DEMO REELS : PROFESSIONAL PERSPECTIVES
Written by Beverly Garland

About the Author:

Beverly Garland was Art Director at Titanic Entertainment at the time this was written. Prior to that she was employed at Origin, as a 3D Artist/Animator for almost three years (“Privateer,” “Ultima VIII”), and an Art Director (“Crusader: No Remorse”) for another two years.

*Disclaimer*: These are the personal views of Beverly Garland. These are not the views of her employer. The following text has no relationship with how her employer as a company, anyone who works there, or anyone else for that matter, feels about this particular topic. This text may not be used or reprinted, in whole or in part, without permission.

DEMO REELS: A Top 10 by Beverly Garland

If you’re interested in the exploding Computer Games market, they have plenty of room for good animators. In my former life, I helped screen hundreds of demo reels for a game company called Origin, so here are some suggestions for what an Art Director might be looking for in your demo.

Not in order of priority: (Oh, yeah–it doesn’t hurt to show non-computer art, too, if you’ve got something worth showing. You will be required to draw with a pencil *gasp!* once in awhile)

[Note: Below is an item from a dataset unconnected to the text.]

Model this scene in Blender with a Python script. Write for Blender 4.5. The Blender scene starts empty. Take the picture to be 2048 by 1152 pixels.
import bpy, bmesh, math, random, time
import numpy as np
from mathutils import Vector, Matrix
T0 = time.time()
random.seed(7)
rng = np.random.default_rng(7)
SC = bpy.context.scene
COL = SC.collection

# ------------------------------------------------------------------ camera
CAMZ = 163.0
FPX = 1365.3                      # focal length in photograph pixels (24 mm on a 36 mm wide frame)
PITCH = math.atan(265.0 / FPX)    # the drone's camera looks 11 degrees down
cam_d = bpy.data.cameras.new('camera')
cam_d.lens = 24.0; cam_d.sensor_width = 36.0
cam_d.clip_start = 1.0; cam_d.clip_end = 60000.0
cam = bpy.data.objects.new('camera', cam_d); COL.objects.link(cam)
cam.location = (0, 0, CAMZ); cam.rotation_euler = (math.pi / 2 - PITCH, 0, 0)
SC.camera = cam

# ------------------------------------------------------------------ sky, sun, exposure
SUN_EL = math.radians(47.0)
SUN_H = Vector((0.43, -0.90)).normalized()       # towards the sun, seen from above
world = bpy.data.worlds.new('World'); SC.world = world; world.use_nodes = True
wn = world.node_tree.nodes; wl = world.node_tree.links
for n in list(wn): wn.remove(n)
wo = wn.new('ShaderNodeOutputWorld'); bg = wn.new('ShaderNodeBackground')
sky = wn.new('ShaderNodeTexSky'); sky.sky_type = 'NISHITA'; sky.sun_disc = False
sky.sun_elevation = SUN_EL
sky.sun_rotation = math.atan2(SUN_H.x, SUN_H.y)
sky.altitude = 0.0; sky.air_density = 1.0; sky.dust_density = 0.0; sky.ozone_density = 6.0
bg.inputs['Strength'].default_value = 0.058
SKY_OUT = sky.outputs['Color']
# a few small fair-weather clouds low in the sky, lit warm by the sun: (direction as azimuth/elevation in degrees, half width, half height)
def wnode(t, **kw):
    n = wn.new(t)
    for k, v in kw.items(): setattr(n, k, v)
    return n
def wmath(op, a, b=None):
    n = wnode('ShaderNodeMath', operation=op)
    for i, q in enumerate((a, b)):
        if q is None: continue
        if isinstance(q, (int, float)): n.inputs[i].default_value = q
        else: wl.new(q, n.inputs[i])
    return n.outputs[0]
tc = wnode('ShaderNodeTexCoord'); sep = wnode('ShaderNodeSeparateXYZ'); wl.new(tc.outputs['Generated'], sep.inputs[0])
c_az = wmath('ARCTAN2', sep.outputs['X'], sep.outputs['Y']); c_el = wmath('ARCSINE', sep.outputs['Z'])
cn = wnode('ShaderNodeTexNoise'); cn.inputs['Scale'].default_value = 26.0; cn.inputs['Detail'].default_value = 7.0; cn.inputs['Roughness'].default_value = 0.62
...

1) Evidence of original design abilities–include conceptual sketches and storyboards, as well as the finished piece, to illustrate the design process on at least one of your samples. (No copies of the USS Enterprise or X-Wing fighters, please!)

2) Visual story-telling ability

3) Modeling strengths: Complex objects, both organic (monsters, people) and inorganic (space hardware, architecture)

4) Texture mapping and attention to detail: scanned texture maps can be very cool, but make sure you show your ability to make-do from scratch, using anything like Fractal Painter, Animator Pro, etc.

5) Realistic Set Design: build a complete environment where architecture, accoutrements, and effective lighting allow the viewer to imagine him or herself inside the space.

6) Wow Factor: There should be one or two pieces that really stand out in their originality, execution and artistic composition

7) Craftsmanship: Not all pieces need to be ready-to-broadcast or print quality, but an example of one highly-polished project will greatly help in demonstrating your ability to produce “finished” artwork.

8) Animation ability: human figures performing a simple, natural and fluid action are extremely desirable. Choose an action that would NOT be found in Muybridges “Humans and Animals in Motion.” Now, if you really want to impress, think “Jackie Chan.”

9) Resume: organize it so it’s easy to scan at a glance. They’re more interested in what’s so special about you than in what schools you’ve attended. If you have extensive technical experience, stress that. If it’s artistic experience, stress that.

10) Important– Along with your demo reel, enclose a sheet that describes what is contained in your reel. With what application is each piece done? Was it a group project? Did you build the mesh yourself, or use a commercially available one? How much time did each one take to complete? This is INVALUABLE information to them.